Lord Peter Mandelson found himself in the headlines a couple of times this week. Firstly, when he criticised Labour’s plans to scrap the unelected Lords and replace it with an elected chamber that better represents the country. Then later in the week the peer ended up on the front page of the Times with comments that Labour leader Keir Starmer “needs to shed a few pounds and that would be an improvement”.
The former comments were more expected than latter. In his attack on the Lords, Lord Mandelson argued on the podcast of the Lords speaker, Lord McFall, that his party’s plans for reform have “barely been put in the oven yet, let alone [been] fully baked”.
Of course, as we found in our recent report Unfinished Business, countless parliamentary hours have been spent debating, reviewing and voting on reform of the Lords over the last twenty-five years. And what is striking about the proposals that arose, is the many areas of agreement across the draft papers, bills and committee recommendations. Consensus on issues such as Commons primacy, independence, on scrutiny, electoral arrangements and reducing the size. Not only are there many areas of agreement on reform, including amongst peers themselves, there is also cross-party support for change.
Since Labour announced its proposals for an elected upper chamber in 2022, proposals that were drawn up by the man who handed Lord Mandelson his peerage in 2008 – Gordon Brown, Lord Mandelson has become a regular critic of the policy. However, it seems the peer is far more concerned about the seeming anatomical bloat of his leader than the constitutional bloat of the Lords where he sits.
Only China’s rubber-stamping National People’s Congress is bigger
At around 800 members, the Lords is the second largest legislative chamber in the world after China’s National People’s Congress. The Lords has also remained stubbornly over-weight despite repeated attempts to slim it down. Most notable was the 2017 Burns report, which recommended the upper chamber adopt a ‘two out, one in’ diet when it came to creating new peers in an attempt to reduce it to a less absurd size.
Yet, since then, Westminster has proved utterly incapable of getting the unelected Lords to smaller and more sustainable size. Instead, we have seen a collapse of restraint as a succession of prime minsters has stuffed more and more peers into the Lords via honours and resignation lists, including from Liz Truss at the New Year.
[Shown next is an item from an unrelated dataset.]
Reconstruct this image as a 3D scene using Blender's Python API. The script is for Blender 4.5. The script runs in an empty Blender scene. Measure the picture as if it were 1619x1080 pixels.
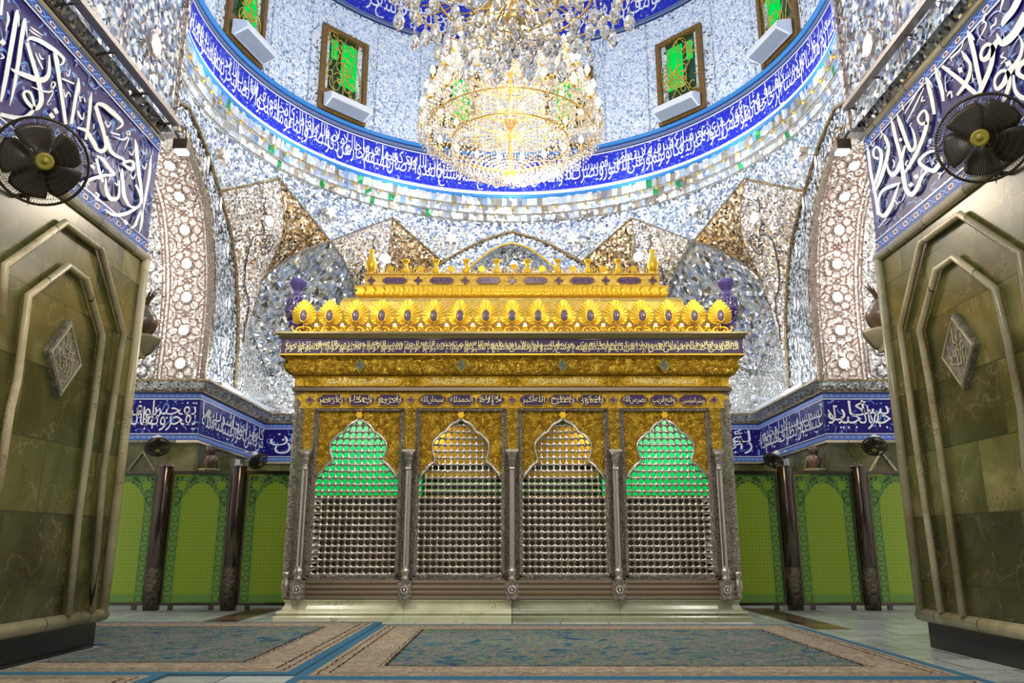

What is clear is that our current grossly oversized unelected Lords is an unsustainable weight bearing down on our constitution. This is why we need to scrap it and replace it with a leaner, elected chamber that has a set number of politicians. As well as ending the absurd situation of prime ministers stuffing endless new peers onto the Lords’ crimson benches, it should be the people of this country who decide who sits in parliament.